_Challenge_
Copy each line exactly. Leave nothing out.

-.-.-

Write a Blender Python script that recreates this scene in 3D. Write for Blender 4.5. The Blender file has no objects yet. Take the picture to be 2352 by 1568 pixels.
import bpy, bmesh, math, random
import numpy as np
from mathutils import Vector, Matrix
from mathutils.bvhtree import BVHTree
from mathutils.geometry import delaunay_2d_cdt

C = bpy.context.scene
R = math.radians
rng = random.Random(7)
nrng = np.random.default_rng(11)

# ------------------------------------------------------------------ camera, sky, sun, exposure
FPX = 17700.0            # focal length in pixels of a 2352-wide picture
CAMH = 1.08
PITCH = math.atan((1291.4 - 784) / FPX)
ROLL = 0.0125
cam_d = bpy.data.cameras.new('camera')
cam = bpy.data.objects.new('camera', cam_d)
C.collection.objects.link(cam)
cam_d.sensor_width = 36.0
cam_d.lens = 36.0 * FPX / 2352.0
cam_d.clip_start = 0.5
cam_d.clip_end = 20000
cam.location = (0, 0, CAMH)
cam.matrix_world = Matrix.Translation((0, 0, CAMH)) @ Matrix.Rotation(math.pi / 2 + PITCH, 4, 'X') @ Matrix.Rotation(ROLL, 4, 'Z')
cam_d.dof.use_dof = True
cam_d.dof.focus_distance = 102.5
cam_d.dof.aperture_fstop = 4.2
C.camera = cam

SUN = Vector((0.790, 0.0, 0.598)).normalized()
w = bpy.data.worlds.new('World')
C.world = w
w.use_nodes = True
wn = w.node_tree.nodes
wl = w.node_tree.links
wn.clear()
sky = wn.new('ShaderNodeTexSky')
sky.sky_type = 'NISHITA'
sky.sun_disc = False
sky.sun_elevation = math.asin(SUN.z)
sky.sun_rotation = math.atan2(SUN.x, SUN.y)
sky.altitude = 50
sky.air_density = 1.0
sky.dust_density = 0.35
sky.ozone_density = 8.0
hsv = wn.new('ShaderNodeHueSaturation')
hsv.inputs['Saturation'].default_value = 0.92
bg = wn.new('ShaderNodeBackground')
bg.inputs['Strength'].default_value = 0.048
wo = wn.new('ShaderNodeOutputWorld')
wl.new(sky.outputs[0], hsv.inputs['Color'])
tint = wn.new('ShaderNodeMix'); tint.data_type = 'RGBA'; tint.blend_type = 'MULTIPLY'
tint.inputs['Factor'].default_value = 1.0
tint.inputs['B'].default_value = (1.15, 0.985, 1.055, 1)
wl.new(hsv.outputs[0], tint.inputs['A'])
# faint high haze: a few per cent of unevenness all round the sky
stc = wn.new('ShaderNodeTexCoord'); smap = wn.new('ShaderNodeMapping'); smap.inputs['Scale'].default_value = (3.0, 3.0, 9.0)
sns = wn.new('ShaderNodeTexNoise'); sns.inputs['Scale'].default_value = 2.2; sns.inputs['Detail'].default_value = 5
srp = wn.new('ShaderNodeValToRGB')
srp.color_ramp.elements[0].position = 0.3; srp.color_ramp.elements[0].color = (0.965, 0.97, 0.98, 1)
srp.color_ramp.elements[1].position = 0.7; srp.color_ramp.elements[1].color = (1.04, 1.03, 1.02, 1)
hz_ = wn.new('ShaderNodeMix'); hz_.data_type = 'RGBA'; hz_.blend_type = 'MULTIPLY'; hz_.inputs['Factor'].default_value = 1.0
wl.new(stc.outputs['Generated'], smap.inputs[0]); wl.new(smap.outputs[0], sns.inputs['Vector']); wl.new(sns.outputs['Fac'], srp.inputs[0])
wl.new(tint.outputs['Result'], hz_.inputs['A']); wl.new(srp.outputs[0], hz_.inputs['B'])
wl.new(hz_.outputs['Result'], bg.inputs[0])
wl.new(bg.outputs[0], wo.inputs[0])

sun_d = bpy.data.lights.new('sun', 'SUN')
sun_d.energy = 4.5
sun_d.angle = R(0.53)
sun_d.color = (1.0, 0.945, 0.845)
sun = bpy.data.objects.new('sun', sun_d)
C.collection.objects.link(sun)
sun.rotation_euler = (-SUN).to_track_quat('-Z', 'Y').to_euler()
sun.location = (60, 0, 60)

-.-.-

_The solution_
Write a Blender Python script that recreates this scene in 3D. Write for Blender 4.5. The Blender file has no objects yet. Take the picture to be 2352 by 1568 pixels.
import bpy, bmesh, math, random
import numpy as np
from mathutils import Vector, Matrix
from mathutils.bvhtree import BVHTree
from mathutils.geometry import delaunay_2d_cdt

C = bpy.context.scene
R = math.radians
rng = random.Random(7)
nrng = np.random.default_rng(11)

# ------------------------------------------------------------------ camera, sky, sun, exposure
FPX = 17700.0            # focal length in pixels of a 2352-wide picture
CAMH = 1.08
PITCH = math.atan((1291.4 - 784) / FPX)
ROLL = 0.0125
cam_d = bpy.data.cameras.new('camera')
cam = bpy.data.objects.new('camera', cam_d)
C.collection.objects.link(cam)
cam_d.sensor_width = 36.0
cam_d.lens = 36.0 * FPX / 2352.0
cam_d.clip_start = 0.5
cam_d.clip_end = 20000
cam.location = (0, 0, CAMH)
cam.matrix_world = Matrix.Translation((0, 0, CAMH)) @ Matrix.Rotation(math.pi / 2 + PITCH, 4, 'X') @ Matrix.Rotation(ROLL, 4, 'Z')
cam_d.dof.use_dof = True
cam_d.dof.focus_distance = 102.5
cam_d.dof.aperture_fstop = 4.2
C.camera = cam

SUN = Vector((0.790, 0.0, 0.598)).normalized()
w = bpy.data.worlds.new('World')
C.world = w
w.use_nodes = True
wn = w.node_tree.nodes
wl = w.node_tree.links
wn.clear()
sky = wn.new('ShaderNodeTexSky')
sky.sky_type = 'NISHITA'
sky.sun_disc = False
sky.sun_elevation = math.asin(SUN.z)
sky.sun_rotation = math.atan2(SUN.x, SUN.y)
sky.altitude = 50
sky.air_density = 1.0
sky.dust_density = 0.35
sky.ozone_density = 8.0
hsv = wn.new('ShaderNodeHueSaturation')
hsv.inputs['Saturation'].default_value = 0.92
bg = wn.new('ShaderNodeBackground')
bg.inputs['Strength'].default_value = 0.048
wo = wn.new('ShaderNodeOutputWorld')
wl.new(sky.outputs[0], hsv.inputs['Color'])
tint = wn.new('ShaderNodeMix'); tint.data_type = 'RGBA'; tint.blend_type = 'MULTIPLY'
tint.inputs['Factor'].default_value = 1.0
tint.inputs['B'].default_value = (1.15, 0.985, 1.055, 1)
wl.new(hsv.outputs[0], tint.inputs['A'])
# faint high haze: a few per cent of unevenness all round the sky
stc = wn.new('ShaderNodeTexCoord'); smap = wn.new('ShaderNodeMapping'); smap.inputs['Scale'].default_value = (3.0, 3.0, 9.0)
sns = wn.new('ShaderNodeTexNoise'); sns.inputs['Scale'].default_value = 2.2; sns.inputs['Detail'].default_value = 5
srp = wn.new('ShaderNodeValToRGB')
srp.color_ramp.elements[0].position = 0.3; srp.color_ramp.elements[0].color = (0.965, 0.97, 0.98, 1)
srp.color_ramp.elements[1].position = 0.7; srp.color_ramp.elements[1].color = (1.04, 1.03, 1.02, 1)
hz_ = wn.new('ShaderNodeMix'); hz_.data_type = 'RGBA'; hz_.blend_type = 'MULTIPLY'; hz_.inputs['Factor'].default_value = 1.0
wl.new(stc.outputs['Generated'], smap.inputs[0]); wl.new(smap.outputs[0], sns.inputs['Vector']); wl.new(sns.outputs['Fac'], srp.inputs[0])
wl.new(tint.outputs['Result'], hz_.inputs['A']); wl.new(srp.outputs[0], hz_.inputs['B'])
wl.new(hz_.outputs['Result'], bg.inputs[0])
wl.new(bg.outputs[0], wo.inputs[0])

sun_d = bpy.data.lights.new('sun', 'SUN')
sun_d.energy = 4.5
sun_d.angle = R(0.53)
sun_d.color = (1.0, 0.945, 0.845)
sun = bpy.data.objects.new('sun', sun_d)
C.collection.objects.link(sun)
sun.rotation_euler = (-SUN).to_track_quat('-Z', 'Y').to_euler()
sun.location = (60, 0, 60)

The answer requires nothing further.